START Information supplied
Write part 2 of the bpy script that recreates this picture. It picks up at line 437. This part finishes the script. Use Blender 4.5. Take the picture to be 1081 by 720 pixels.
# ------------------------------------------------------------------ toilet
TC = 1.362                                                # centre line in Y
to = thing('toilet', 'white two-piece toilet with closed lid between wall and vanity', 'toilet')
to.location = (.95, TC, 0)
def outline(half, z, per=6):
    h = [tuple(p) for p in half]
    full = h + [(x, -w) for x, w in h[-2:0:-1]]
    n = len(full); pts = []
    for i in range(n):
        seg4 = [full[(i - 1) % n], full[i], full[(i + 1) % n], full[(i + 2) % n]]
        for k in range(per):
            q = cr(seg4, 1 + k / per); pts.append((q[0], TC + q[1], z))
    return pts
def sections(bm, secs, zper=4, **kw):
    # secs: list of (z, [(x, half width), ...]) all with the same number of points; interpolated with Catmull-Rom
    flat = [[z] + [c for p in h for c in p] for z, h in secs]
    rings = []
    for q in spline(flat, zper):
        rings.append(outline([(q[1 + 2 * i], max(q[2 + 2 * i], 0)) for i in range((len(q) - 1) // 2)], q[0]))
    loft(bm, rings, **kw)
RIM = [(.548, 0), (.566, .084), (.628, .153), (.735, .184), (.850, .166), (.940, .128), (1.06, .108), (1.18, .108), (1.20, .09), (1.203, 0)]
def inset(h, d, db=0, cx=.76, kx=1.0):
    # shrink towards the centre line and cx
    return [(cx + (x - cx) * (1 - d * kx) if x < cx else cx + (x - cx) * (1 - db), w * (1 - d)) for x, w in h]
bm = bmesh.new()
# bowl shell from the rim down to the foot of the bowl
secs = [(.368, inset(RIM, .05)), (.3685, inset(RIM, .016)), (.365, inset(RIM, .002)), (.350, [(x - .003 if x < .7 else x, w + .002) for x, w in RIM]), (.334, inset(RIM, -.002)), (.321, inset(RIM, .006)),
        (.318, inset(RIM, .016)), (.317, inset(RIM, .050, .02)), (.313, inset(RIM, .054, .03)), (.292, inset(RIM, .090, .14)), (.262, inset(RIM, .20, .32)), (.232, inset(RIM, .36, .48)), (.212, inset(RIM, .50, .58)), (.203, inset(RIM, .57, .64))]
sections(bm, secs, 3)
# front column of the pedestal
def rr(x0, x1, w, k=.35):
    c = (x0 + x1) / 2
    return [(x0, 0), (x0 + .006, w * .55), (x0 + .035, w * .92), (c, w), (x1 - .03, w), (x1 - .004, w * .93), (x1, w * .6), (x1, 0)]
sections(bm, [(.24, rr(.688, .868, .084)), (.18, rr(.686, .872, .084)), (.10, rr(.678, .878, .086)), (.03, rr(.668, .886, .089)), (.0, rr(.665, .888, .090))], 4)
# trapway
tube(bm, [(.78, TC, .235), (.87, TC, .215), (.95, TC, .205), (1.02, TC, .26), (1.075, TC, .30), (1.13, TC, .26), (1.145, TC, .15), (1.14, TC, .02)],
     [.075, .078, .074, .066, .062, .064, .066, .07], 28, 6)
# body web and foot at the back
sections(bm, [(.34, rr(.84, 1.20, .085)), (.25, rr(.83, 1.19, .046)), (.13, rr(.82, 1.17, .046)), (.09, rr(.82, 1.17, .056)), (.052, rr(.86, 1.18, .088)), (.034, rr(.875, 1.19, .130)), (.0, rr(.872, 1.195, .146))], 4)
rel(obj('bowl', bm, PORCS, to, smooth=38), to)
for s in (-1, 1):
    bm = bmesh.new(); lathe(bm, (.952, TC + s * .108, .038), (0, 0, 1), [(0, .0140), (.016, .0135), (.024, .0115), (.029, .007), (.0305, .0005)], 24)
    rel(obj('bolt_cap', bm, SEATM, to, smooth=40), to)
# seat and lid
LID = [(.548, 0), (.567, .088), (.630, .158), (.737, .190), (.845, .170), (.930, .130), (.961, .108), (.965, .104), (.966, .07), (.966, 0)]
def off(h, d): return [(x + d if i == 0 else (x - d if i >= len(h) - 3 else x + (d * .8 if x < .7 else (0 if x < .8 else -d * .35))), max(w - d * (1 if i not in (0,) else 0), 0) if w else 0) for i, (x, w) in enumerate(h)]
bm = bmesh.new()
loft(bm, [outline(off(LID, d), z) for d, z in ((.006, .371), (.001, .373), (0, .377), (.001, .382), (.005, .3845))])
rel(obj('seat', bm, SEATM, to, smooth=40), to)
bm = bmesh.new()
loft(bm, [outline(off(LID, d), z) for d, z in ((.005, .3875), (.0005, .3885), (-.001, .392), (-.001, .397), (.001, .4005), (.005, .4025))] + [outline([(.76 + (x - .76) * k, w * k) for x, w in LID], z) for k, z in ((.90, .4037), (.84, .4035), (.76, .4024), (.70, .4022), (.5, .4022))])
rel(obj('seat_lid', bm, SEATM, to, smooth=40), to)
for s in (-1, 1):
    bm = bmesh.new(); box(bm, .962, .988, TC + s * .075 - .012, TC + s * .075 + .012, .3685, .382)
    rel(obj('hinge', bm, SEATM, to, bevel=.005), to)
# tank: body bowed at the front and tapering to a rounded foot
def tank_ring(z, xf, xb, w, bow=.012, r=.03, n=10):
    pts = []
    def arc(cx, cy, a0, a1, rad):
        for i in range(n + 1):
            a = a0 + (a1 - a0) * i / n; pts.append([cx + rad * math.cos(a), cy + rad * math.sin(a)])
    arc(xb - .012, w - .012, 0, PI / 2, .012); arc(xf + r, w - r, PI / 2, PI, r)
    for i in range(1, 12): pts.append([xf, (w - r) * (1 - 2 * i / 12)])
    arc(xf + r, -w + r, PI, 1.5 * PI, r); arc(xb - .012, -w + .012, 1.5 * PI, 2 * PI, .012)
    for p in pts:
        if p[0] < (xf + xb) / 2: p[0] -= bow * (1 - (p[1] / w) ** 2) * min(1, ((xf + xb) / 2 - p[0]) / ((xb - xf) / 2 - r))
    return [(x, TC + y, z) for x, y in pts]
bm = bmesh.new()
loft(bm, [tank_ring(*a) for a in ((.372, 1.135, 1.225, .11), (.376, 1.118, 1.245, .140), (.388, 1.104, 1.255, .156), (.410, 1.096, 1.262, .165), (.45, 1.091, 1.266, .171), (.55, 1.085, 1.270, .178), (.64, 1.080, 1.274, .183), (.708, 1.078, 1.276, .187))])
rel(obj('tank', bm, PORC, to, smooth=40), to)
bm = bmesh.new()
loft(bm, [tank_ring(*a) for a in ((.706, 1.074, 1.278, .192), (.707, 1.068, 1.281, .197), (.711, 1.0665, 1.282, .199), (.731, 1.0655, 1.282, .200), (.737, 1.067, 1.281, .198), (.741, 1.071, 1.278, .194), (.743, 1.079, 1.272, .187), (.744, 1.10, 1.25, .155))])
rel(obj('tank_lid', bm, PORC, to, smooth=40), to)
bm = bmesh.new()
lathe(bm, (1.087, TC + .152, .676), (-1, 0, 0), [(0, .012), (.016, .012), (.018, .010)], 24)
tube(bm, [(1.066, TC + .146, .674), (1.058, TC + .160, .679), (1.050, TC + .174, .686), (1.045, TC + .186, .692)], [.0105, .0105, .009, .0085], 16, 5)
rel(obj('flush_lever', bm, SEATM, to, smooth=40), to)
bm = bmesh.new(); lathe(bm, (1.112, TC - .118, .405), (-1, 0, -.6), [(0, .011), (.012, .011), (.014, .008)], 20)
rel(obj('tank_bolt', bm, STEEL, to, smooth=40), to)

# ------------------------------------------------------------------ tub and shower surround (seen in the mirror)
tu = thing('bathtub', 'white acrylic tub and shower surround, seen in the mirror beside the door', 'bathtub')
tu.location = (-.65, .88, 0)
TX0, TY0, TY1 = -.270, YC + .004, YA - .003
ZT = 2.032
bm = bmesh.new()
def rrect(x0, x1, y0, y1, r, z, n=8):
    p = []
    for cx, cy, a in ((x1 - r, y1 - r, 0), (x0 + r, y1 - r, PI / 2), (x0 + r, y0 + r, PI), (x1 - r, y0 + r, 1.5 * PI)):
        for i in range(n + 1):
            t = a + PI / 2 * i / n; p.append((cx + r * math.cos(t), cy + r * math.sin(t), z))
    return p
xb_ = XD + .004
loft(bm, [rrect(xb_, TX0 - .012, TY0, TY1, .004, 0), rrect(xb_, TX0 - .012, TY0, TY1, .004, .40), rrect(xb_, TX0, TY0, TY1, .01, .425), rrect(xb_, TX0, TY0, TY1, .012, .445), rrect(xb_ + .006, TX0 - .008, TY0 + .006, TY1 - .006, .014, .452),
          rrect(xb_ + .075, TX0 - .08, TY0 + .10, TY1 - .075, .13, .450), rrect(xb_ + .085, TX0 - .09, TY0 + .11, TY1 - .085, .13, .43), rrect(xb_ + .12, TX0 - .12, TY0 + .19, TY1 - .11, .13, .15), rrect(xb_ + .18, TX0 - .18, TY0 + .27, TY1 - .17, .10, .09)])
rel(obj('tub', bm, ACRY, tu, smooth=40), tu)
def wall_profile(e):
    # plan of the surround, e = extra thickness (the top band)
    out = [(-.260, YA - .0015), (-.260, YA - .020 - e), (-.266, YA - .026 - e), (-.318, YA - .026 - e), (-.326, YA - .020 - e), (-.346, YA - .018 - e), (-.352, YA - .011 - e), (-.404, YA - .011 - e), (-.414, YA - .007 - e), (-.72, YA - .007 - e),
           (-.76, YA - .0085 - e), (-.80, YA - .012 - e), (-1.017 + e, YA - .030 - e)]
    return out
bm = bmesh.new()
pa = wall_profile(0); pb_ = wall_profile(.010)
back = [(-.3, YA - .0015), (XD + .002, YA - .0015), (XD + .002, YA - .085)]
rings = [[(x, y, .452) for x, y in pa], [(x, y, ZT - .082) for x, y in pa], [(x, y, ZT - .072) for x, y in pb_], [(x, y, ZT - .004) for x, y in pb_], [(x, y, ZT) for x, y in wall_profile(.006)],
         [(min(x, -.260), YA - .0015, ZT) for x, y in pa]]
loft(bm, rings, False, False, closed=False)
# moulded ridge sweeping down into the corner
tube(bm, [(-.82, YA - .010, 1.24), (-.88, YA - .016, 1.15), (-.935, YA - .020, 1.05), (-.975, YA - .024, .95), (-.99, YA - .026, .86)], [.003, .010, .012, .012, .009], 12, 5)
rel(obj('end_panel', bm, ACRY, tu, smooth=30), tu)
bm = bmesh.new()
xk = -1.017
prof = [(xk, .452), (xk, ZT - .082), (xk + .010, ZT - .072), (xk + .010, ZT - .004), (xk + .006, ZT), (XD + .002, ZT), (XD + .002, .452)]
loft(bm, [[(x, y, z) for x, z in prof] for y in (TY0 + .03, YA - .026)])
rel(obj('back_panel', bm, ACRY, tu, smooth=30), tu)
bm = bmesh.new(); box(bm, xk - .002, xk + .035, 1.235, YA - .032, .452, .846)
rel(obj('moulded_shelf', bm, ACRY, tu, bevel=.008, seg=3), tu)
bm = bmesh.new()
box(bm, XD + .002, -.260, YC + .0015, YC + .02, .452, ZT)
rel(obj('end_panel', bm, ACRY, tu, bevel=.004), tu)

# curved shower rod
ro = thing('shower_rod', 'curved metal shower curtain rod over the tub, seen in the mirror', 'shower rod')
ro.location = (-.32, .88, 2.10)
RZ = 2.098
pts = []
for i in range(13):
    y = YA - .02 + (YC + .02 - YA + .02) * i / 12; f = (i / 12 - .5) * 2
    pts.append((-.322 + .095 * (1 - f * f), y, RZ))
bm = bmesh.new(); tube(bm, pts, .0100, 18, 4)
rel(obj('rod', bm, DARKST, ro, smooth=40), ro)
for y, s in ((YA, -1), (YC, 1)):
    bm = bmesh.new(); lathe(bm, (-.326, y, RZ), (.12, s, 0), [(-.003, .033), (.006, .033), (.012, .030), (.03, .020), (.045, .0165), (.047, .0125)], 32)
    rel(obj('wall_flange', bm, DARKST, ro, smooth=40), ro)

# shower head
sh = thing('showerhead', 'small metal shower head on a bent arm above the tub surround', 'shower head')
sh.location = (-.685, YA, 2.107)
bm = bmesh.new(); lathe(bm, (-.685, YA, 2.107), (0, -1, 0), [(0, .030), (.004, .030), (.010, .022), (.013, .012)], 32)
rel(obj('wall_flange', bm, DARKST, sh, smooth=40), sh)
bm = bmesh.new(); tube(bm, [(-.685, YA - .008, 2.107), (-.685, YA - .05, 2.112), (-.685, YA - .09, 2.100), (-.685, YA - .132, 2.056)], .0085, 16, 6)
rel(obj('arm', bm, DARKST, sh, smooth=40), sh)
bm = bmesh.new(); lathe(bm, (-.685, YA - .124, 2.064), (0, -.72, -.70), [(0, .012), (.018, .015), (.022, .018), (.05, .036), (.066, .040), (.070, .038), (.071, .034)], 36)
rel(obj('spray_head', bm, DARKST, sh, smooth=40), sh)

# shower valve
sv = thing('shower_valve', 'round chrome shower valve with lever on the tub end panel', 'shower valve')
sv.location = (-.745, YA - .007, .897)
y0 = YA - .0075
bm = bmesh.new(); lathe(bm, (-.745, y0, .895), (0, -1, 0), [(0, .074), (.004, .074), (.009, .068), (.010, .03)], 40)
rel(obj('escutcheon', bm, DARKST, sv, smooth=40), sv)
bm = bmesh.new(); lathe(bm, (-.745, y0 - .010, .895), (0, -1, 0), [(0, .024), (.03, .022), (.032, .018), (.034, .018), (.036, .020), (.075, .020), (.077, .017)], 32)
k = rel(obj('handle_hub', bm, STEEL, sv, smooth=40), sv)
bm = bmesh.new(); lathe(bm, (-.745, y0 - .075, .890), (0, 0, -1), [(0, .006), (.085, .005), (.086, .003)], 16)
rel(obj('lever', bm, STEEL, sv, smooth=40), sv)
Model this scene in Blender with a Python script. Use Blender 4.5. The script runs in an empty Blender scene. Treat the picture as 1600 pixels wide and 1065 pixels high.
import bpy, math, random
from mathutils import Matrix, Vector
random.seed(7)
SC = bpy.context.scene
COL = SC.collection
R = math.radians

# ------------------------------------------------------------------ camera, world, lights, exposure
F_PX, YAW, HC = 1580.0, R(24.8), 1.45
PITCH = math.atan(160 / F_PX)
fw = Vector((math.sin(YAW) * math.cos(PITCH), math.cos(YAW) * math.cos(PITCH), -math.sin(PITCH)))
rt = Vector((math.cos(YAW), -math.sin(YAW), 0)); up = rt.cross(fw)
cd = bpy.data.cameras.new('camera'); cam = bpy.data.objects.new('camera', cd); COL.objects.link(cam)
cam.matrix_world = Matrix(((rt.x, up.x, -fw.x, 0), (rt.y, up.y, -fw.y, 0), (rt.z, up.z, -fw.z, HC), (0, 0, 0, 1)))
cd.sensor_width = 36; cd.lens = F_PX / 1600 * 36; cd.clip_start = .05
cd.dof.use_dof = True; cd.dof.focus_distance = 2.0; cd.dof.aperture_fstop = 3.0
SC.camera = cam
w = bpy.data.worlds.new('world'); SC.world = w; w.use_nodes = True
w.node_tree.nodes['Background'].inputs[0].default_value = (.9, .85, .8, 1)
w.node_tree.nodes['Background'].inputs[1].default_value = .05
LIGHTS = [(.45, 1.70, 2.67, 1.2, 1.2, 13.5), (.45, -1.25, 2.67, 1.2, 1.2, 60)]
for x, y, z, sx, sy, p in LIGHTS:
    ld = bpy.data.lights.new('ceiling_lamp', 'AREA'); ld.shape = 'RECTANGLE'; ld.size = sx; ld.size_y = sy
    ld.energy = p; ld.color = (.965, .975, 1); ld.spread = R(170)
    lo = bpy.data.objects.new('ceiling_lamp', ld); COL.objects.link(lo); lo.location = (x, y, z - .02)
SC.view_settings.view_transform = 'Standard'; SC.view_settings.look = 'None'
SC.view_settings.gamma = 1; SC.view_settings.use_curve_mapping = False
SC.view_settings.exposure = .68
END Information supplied
◆ What is expected
Everything from the line that contains "Model this scene" to the line that contains "R = math.radians" must be transcribed exactly, both end lines included.

◆ Solution to the problem
Model this scene in Blender with a Python script. Use Blender 4.5. The script runs in an empty Blender scene. Treat the picture as 1600 pixels wide and 1065 pixels high.
import bpy, math, random
from mathutils import Matrix, Vector
random.seed(7)
SC = bpy.context.scene
COL = SC.collection
R = math.radians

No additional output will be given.